Baerbock used this opportunity to comment on the recently published EC enlargement package for 2022. She praised the advances made this year and called upon the Member States to deliver their promises to their Western Balkans partners, for example, by giving a green light for Kosovo visa liberalization. However, she warned that all countries need to step up their efforts in fighting corruption and strengthening the rule of law, as this is in the interest of their citizens.

According to Baerbock, there are three crucial points for further improvement of relations in the Western Balkans.

Firstly, she acknowledged the significance of recent elections in Bosnia and Herzegovina and called upon the authorities to fulfil the reforms. “Now it’s important for the Republic of Srpska to end political blockades and separatist policy,” Baerbock added.

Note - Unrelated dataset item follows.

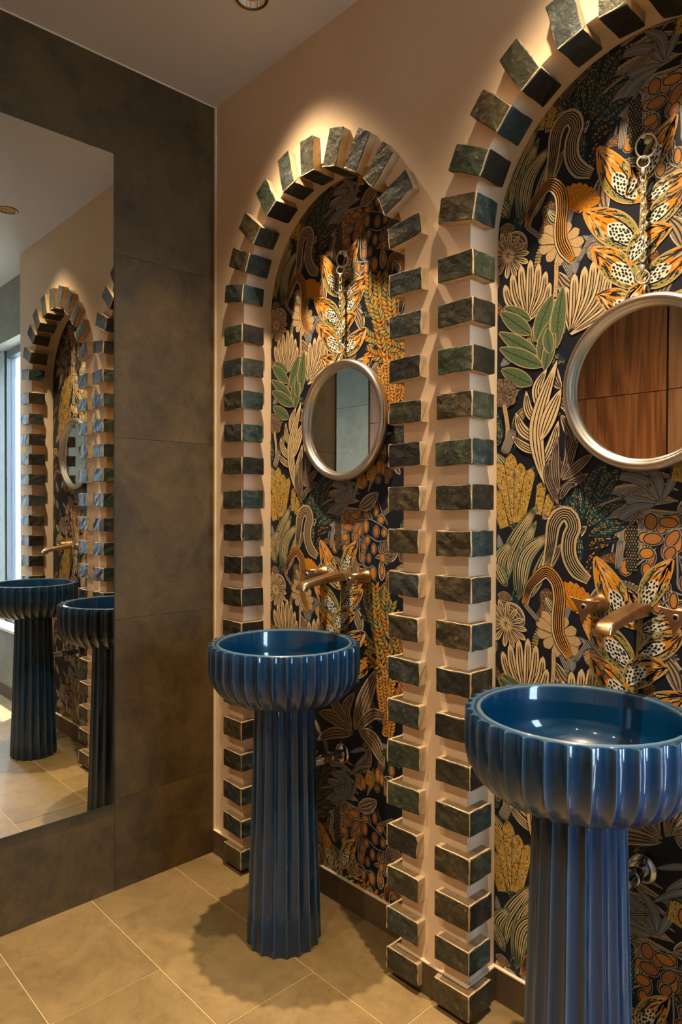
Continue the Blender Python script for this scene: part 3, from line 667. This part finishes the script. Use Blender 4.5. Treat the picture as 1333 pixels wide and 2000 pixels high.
def draw(kind,hw,pts):
    hw*={'leo':1.2,'curlC':1.1,'curlO':1.1,'curlT':1.2,'green':1.25,'teal':1.15,'lily':1.1,'weed':1.15,'ray':.85,'seed':.8}.get(kind,1)
    a=Art(); c=C_; B=lambda pr,n=14:Blade(pts,hw,pr,n); E=.0022
    def base(b,fill,out=None,e=E):
        if out: a.band(b,0,out,e0=e,e1=e)
        a.band(b,1,fill)
    if kind=='seed':
        b=B(ovalp,10); b2=Blade([b.at(-0,0),b.at(1,0)],hw+.005,ovalp,10)
        dx=(pts[1][0]-pts[0][0]); dz=(pts[1][1]-pts[0][1]); L=math.hypot(dx,dz); k=.0045/L
        big=Blade([(pts[0][0]-dx*k,pts[0][1]-dz*k),(pts[1][0]+dx*k,pts[1][1]+dz*k)],hw+.0042,ovalp,10)
        a.band(big,0,c['pale']); mid=Blade([(pts[0][0]-dx*k*.6,pts[0][1]-dz*k*.6),(pts[1][0]+dx*k*.6,pts[1][1]+dz*k*.6)],hw+.0026,ovalp,10)
        a.band(mid,1,c['navy']); a.band(b,2,WR.choice([c['seed'],c['seed'],c['seed2']]))
        a.dots(b,3,[c['cream2']],.008,.002,.0006,tm=.2,u0=.2,u1=.8)
    elif kind=='leo':
        b=B(leafp,18); base(b,c['orange'],c['cream2'],.0028)
        a.band(b,2,c['olive'],t0=-.98,t1=-.62,u0=.02,u1=.6); a.band(b,2,c['olive'],t0=.66,t1=.98,u0=.1,u1=.7)
        inn=Blade([b.at(.08,0),b.at(.3,.05),b.at(.58,0)],hw*.62,lambda u:max(.02,math.sin(PI*u))**.6,10); a.band(inn,2,c['white'])
        a.dots(inn,3,[c['navy']],.0085,.0042,.0026,tm=.9,u0=.05,u1=.95,jit=.6,row=.0078)
        for i in range(int(44*hw/.03)):
            u=WR.uniform(.4,.93); t=WR.uniform(-.85,.85); 
            if abs(t)<.5 and u<.6: continue
            a.dot(b,3,WR.choice([c['navy'],c['navy'],c['cream']]),u,t,WR.uniform(.006,.018),WR.uniform(.0011,.0023),rot=-t*.35)
        a.line(b,2,c['navy'],.58,.0011,.05,.7); a.line(b,2,c['navy'],-.55,.0011,.05,.7)
        for i in range(34):
            u=WR.uniform(.06,.7); t=WR.choice([-1,1])*WR.uniform(.62,.95); a.dot(b,3,c['navy'],u,t,WR.uniform(.002,.005),.0013,rot=WR.uniform(-.8,.8))
    elif kind in('lily','feather','featherT','protea','petal','pebble'):
        col={'lily':c['taupe'],'feather':c['cream'],'featherT':c['taupe'],'protea':c['cream'],'petal':c['taupe'],'pebble':c['taupe']}[kind]
        b=B(leafp if kind!='protea' else (lambda u:(.3+.7*math.sin(PI*min(1,u*.85)))*(1 if u<.9 else math.sqrt(max(.05,1-((u-.9)/.1)**2)))),16)
        base(b,col,c['navy'],.0022)
        nl={'lily':max(3,int(hw/.007)),'feather':3,'featherT':3,'protea':2,'petal':1,'pebble':4}[kind]
        for i in range(nl):
            t=(-1+2*(i+1)/(nl+1)) if nl>1 else 0
            a.line(b,2,c['navy'] if kind!='pebble' else c['brown'],t,.0009,u0=.05+.1*WR.random(),u1=.9)
        if kind=='protea': a.line(b,2,c['cream2'],.0,.0012,.1,.9); a.dots(b,3,[c['brown']],.006,.0011,.0008,tm=.1)
        if kind=='lily':
            for i in range(nl): a.line(b,2,c['cream2'],-1+2*(i+.5)/(nl+1),.0006,u0=.2,u1=.8)
            a.line(b,3,c['white'],.96,.0006); a.line(b,3,c['white'],-.96,.0006)
    elif kind=='frond':
        b=B(frondp,14); base(b,c['cream2'],c['navy'],.001); a.dots(b,2,[c['navy'],c['brown']],.0065,.0016,.0011,tm=.95,jit=.5)
        b2=Blade(pts,hw*.5,frondp,14); a.band(b2,3,c['grey'],e0=hw*.1,e1=-hw*.1)
    elif kind in('grey','branch'):
        b=B(taper if kind=='branch' else leafp,14); base(b,c['greyb'],c['navy'],.0012); a.line(b,2,c['pale'],0,.0007)
    elif kind=='coral':
        b=B(lambda u:(.75+.25*u) if u<.85 else math.sqrt(max(.03,1-((u-.8)/.2)**2)),14); base(b,c['must'],c['navy'],.0018)
        a.dots(b,2,[c['cream'],c['olive'],c['sage'],c['cream2'],c['seed'],c['navy']],.0058,.0023,.0016,tm=.97,jit=.6)
        a.dots(b,3,[c['navy'],c['green']],.0095,.0013,.001,tm=.9,jit=.9)
    elif kind in('laurel','wheat'):
        st=Blade(pts,.0012,tubep,20); a.band(st,0,c['navy'],e0=.004,e1=.004); ln=hw; n=int(st.len/(hw*.46))
        cols=[c['olive'],c['orange2'],c['green2'],c['must'],c['olive']] if kind=='laurel' else [c['yell'],c['orange'],c['yell'],c['seed']]
        for i in range(n+1):
            for s_ in (-1,1):
                u=i/max(1,n); p=st.at(u,0); q=st.at(min(1,u+.03),0); o=st.at(max(0,u-.03),0); an=math.atan2(q[1]-o[1],q[0]-o[0])+s_*WR.uniform(.5,.85)
                tip=(p[0]+ln*math.cos(an),p[1]+ln*math.sin(an)); m_=((p[0]+tip[0])/2-math.sin(an)*s_*ln*.06,(p[1]+tip[1])/2+math.cos(an)*s_*ln*.06)
                lb=Blade([p,m_,tip],ln*.2,leafp,6); a.P+=[(WR.choice([1,1]),c['navy'],z) for z in outline_of(lb,.0022)]; sl=1+.2*(i%4)+.1*(s_>0); a.P[-lb.n:]=[(sl,x[1],x[2]) for x in a.P[-lb.n:]]; a.band(lb,sl+.05,WR.choice(cols)); a.line(lb,sl+.08,c['orange'] if kind=='laurel' else c['cream2'],WR.uniform(-.3,.3),.0007,.15,.85,n=3)
    elif kind in('knob','knobB'):
        b=B(ovalp if kind=='knob' else clubp,10); base(b,c['dkgreen'] if kind=='knob' else c['taupe2'],c['navy'],.0015)
        a.dots(b,2,[c['pale'],c['sage'],c['olive']] if kind=='knob' else [c['navy'],c['navy'],c['seed2']],.0062,.0022 if kind=='knob' else .0026,.0008 if kind=='knob' else .0014,tm=.9,jit=1)
    elif kind in('curlT','curlO','curlC'):
        col={'curlT':c['taupe'],'curlO':c['orange'],'curlC':c['cream2']}[kind]
        b=B(lambda u:.55+.45*min(1,u*3) if u<.9 else .55+.45*(1-u)/.1,30); base(b,col,c['cream'] if kind=='curlC' else c['navy'],.0018)
        if kind=='curlO': a.band(b,2,c['cream'],t0=-1,t1=-.66); a.band(b,2,c['cream2'],t0=.45,t1=.6)
        if kind=='curlC': a.band(b,2,c['sage'],t0=-.9,t1=-.5)
        for i in range(5): a.line(b,3,c['navy'],-.66+i*.33,.0011,0,1)
    elif kind in('teal','tealO'):
        b=B(leafp,14); base(b,c['teal'] if kind=='teal' else c['navy'],c['navy'],.002)
        a.dots(b,2,[c['must'],c['must'],c['teal2'],c['olive']] if kind=='teal' else [c['orange'],c['yell'],c['teal2']],.0082,.0033,.0012,tm=.92,jit=.5,row=.0052)
        a.line(b,3,c['navy'],0,.0012)
    elif kind=='bead':
        b=B(tubep,12); base(b,c['navy']); a.dots(b,2,[c['must'],c['sage']],.0065,.0022,.0014,tm=.95,jit=.1,row=.006)
    elif kind=='lines':
        b=B(tubep,6); base(b,c['navy']); n=max(2,int(hw*2/.0036))
        for i in range(n): a.line(b,2,c['pale'],-1+2*(i+.5)/n,.0008,0,1)
    elif kind=='weed':
        b=B(leafp,16); base(b,c['sage'],c['navy'],.0016)
        n=max(4,int(hw/.0035))
        for i in range(n):
            t=-1+2*(i+1)/(n+1); a.line(b,2,c['navy'] if i%2 else c['green'],t,.0011,.02,.95)
        for i in range(n-1):
            t=-1+2*(i+1.5)/(n+1); a.line(b,3,c['cream'],t,.0008,.1+.2*WR.random(),.9)
    elif kind=='coral2':
        b=B(clubp,10); base(b,c['brown'],c['taupe2'],.0012); a.dots(b,2,[c['seed2'],c['cream2'],c['must']],.007,.0022,.0013,tm=.8,jit=.5)
    elif kind=='sprig':
        b=B(tubep,10); b.hw=.0011; a.band(b,1,c['sage'])
        for i in range(9):
            for s_ in (-1,1):
                u=.1+.09*i; p=b.at(u,s_*1.0,s_*.004); a.P.append((2,WR.choice([c['sage'],c['must'],c['taupe']]),[(p[0]+.0042*math.cos(k*PI/3),p[1]+.003*math.sin(k*PI/3)) for k in range(6)]))
    elif kind in('stem','stemO'):
        b=B(tubep,14); base(b,c['cream2'] if kind=='stem' else c['olive'],c['navy'],.001); a.dots(b,2,[c['navy'],c['orange']],.007,.0016,.0012,tm=.4,jit=.2)
    elif kind=='ray':
        b=B(clubp,8); base(b,c['cream'],c['navy'],.0012); a.line(b,2,c['navy'],.33,.0008,.25,.92); a.line(b,2,c['navy'],-.33,.0008,.25,.92)
    elif kind=='fan':
        b=B(clubp,10); base(b,c['orange'],c['navy'],.0008); a.dots(b,2,[c['navy'],c['brown']],.0058,.0016,.001,tm=.75,jit=.1,row=.0065); a.dots(b,3,[c['cream']],.012,.0012,.0008,tm=.9)
    elif kind=='daisy':
        b=B(clubp,10); base(b,c['cream2'],c['navy'],.0012); a.dots(b,2,[c['seed2'],c['taupe2']],.0062,.0011,.0009,tm=.8,jit=.9)
    elif kind=='fanP':
        b=B(ovalp,10); base(b,c['taupe'],c['navy']); a.dots(b,2,[c['navy'],c['cream']],.006,.0016,.001,tm=.9,jit=.6)
    elif kind=='green':
        b=B(leafp,12); base(b,c['green'],c['cream2'],.0024); a.dots(b,2,[c['navy']],.011,.0018,.0011,tm=.6,jit=.5); a.line(b,3,c['navy'],0,.0006)
        for t in (-1.06,1.06): 
            for i in range(int(b.len/.006)): a.dot(b,3,c['brown'],.04+.92*i*.006/b.len,t,.001,.0008,n=4)
    return a.P
items=[]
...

Her second point was related to Kosovo-Serbia relations. “The unresolved situation between Kosovo and Serbia is a constant cause of tensions — over car plates, electricity distribution… We cannot afford this any longer. It’s holding both countries and the whole region back. We all know that a comprehensive agreement bringing full normalisation must one day be reached,” Baerbock said. She added that the German government supports the efforts of Miroslav Lajčak, the EU Special Representative for the Belgrade-Priština Dialogue and she encouraged both sides to improve their efforts in this process.

Lastly, she called upon Serbia’s new government to align with EU Common Foreign and Security Policy, particularly in sanctions against Russia and Serbian visa policy.